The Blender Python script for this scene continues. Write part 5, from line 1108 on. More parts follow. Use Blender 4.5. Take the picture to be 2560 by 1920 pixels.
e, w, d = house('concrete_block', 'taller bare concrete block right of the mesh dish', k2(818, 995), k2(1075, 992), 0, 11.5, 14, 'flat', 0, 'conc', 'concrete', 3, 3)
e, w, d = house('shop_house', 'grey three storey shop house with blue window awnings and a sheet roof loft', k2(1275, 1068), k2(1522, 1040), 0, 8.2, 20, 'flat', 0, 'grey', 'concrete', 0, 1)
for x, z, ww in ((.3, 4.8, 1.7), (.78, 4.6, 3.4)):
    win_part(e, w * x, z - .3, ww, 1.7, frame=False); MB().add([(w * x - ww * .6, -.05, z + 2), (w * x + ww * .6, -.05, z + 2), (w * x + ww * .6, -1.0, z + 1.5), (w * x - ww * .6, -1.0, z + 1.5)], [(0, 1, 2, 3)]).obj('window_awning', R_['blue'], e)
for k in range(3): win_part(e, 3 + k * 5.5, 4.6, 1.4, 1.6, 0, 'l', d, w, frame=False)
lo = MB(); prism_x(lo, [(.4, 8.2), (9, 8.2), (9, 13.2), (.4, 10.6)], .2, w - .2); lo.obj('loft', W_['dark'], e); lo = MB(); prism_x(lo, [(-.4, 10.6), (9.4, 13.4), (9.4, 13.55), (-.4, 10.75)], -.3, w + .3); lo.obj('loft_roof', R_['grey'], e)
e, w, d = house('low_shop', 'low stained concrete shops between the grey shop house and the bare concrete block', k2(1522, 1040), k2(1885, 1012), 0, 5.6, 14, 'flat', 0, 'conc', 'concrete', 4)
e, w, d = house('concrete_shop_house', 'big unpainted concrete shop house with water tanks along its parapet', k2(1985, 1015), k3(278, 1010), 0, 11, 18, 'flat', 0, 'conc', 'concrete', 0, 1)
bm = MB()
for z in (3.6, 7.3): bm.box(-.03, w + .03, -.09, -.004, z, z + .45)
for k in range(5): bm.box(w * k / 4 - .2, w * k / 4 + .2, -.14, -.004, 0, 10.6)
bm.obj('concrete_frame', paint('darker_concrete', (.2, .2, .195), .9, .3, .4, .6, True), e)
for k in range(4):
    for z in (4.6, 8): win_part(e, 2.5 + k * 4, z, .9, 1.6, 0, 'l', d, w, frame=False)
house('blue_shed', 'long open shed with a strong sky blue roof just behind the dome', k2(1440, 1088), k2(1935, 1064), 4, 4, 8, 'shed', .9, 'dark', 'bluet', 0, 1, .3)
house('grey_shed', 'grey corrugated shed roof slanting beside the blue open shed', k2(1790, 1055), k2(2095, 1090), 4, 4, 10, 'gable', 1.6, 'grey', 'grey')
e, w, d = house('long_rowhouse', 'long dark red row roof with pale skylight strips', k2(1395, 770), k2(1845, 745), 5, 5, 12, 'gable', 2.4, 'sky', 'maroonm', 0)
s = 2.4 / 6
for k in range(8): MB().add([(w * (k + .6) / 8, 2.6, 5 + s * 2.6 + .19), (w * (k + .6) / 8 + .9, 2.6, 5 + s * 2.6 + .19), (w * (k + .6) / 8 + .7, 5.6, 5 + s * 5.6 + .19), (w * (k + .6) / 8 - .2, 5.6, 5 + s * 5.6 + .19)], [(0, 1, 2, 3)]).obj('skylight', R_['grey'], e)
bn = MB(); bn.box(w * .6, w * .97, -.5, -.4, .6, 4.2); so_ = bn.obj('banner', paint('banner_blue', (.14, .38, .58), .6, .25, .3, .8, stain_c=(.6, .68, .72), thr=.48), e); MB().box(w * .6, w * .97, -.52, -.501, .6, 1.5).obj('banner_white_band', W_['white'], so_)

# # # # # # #

STATED TASK
Output the listing above without altering a single character.

EXERCISE SOLUTION
The Blender Python script for this scene continues. Write part 5, from line 1108 on. More parts follow. Use Blender 4.5. Take the picture to be 2560 by 1920 pixels.
e, w, d = house('concrete_block', 'taller bare concrete block right of the mesh dish', k2(818, 995), k2(1075, 992), 0, 11.5, 14, 'flat', 0, 'conc', 'concrete', 3, 3)
e, w, d = house('shop_house', 'grey three storey shop house with blue window awnings and a sheet roof loft', k2(1275, 1068), k2(1522, 1040), 0, 8.2, 20, 'flat', 0, 'grey', 'concrete', 0, 1)
for x, z, ww in ((.3, 4.8, 1.7), (.78, 4.6, 3.4)):
    win_part(e, w * x, z - .3, ww, 1.7, frame=False); MB().add([(w * x - ww * .6, -.05, z + 2), (w * x + ww * .6, -.05, z + 2), (w * x + ww * .6, -1.0, z + 1.5), (w * x - ww * .6, -1.0, z + 1.5)], [(0, 1, 2, 3)]).obj('window_awning', R_['blue'], e)
for k in range(3): win_part(e, 3 + k * 5.5, 4.6, 1.4, 1.6, 0, 'l', d, w, frame=False)
lo = MB(); prism_x(lo, [(.4, 8.2), (9, 8.2), (9, 13.2), (.4, 10.6)], .2, w - .2); lo.obj('loft', W_['dark'], e); lo = MB(); prism_x(lo, [(-.4, 10.6), (9.4, 13.4), (9.4, 13.55), (-.4, 10.75)], -.3, w + .3); lo.obj('loft_roof', R_['grey'], e)
e, w, d = house('low_shop', 'low stained concrete shops between the grey shop house and the bare concrete block', k2(1522, 1040), k2(1885, 1012), 0, 5.6, 14, 'flat', 0, 'conc', 'concrete', 4)
e, w, d = house('concrete_shop_house', 'big unpainted concrete shop house with water tanks along its parapet', k2(1985, 1015), k3(278, 1010), 0, 11, 18, 'flat', 0, 'conc', 'concrete', 0, 1)
bm = MB()
for z in (3.6, 7.3): bm.box(-.03, w + .03, -.09, -.004, z, z + .45)
for k in range(5): bm.box(w * k / 4 - .2, w * k / 4 + .2, -.14, -.004, 0, 10.6)
bm.obj('concrete_frame', paint('darker_concrete', (.2, .2, .195), .9, .3, .4, .6, True), e)
for k in range(4):
    for z in (4.6, 8): win_part(e, 2.5 + k * 4, z, .9, 1.6, 0, 'l', d, w, frame=False)
house('blue_shed', 'long open shed with a strong sky blue roof just behind the dome', k2(1440, 1088), k2(1935, 1064), 4, 4, 8, 'shed', .9, 'dark', 'bluet', 0, 1, .3)
house('grey_shed', 'grey corrugated shed roof slanting beside the blue open shed', k2(1790, 1055), k2(2095, 1090), 4, 4, 10, 'gable', 1.6, 'grey', 'grey')
e, w, d = house('long_rowhouse', 'long dark red row roof with pale skylight strips', k2(1395, 770), k2(1845, 745), 5, 5, 12, 'gable', 2.4, 'sky', 'maroonm', 0)
s = 2.4 / 6
for k in range(8): MB().add([(w * (k + .6) / 8, 2.6, 5 + s * 2.6 + .19), (w * (k + .6) / 8 + .9, 2.6, 5 + s * 2.6 + .19), (w * (k + .6) / 8 + .7, 5.6, 5 + s * 5.6 + .19), (w * (k + .6) / 8 - .2, 5.6, 5 + s * 5.6 + .19)], [(0, 1, 2, 3)]).obj('skylight', R_['grey'], e)
bn = MB(); bn.box(w * .6, w * .97, -.5, -.4, .6, 4.2); so_ = bn.obj('banner', paint('banner_blue', (.14, .38, .58), .6, .25, .3, .8, stain_c=(.6, .68, .72), thr=.48), e); MB().box(w * .6, w * .97, -.52, -.501, .6, 1.5).obj('banner_white_band', W_['white'], so_)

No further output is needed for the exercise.